We continued along the shore with me stopping regularly to record some more sounds.  After two or three attempts I was fairly confident that I was pushing the right buttons and I started to think more about the sounds around me and how I might use them with my work.  The microphone was really quite sensitive and picked up a very broad range of sounds ….giving great depth to the recordings.  Of course, I found that there was a huge amount of “noise pollution”, (not all of it made by me I hasten to add).  However, at one point in the grounds of Brodick castle I thought I’d try record the sound of a very small stream of water that was trickling over some rocks.  No sooner had I started the recording than a fishing boat out in the bay, fired up its marine diesel, a vehicle came along the road behind us and a plane flew overhead on its way to Prestwick airport …..and I started swearing!

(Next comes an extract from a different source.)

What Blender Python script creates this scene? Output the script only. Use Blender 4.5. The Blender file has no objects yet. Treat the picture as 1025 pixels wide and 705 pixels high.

We humans are very noisy!   Of course though, it didn’t matter.  I was just out to see what the machine would do and what kind of problems I might encounter ….it was all good fun.

A fuzzy Beinn Nuis ....I think!

A fuzzy Beinn Nuis ….I think!

On our return to the ferry, I’d made about 20 short recordings and the whole process had started to make me think about my work in a slightly different way.  I still haven’t a clue how I might use sound in my work, but I’m very excited after this first day out with the recorder.  I think there are a lot of possibilities.  I now have to ask Graham to show me the next step, of downloading the recordings onto my PC and how to edit them.  This blog is therefore; very silent ….but watch out, future blogs could get very noisy!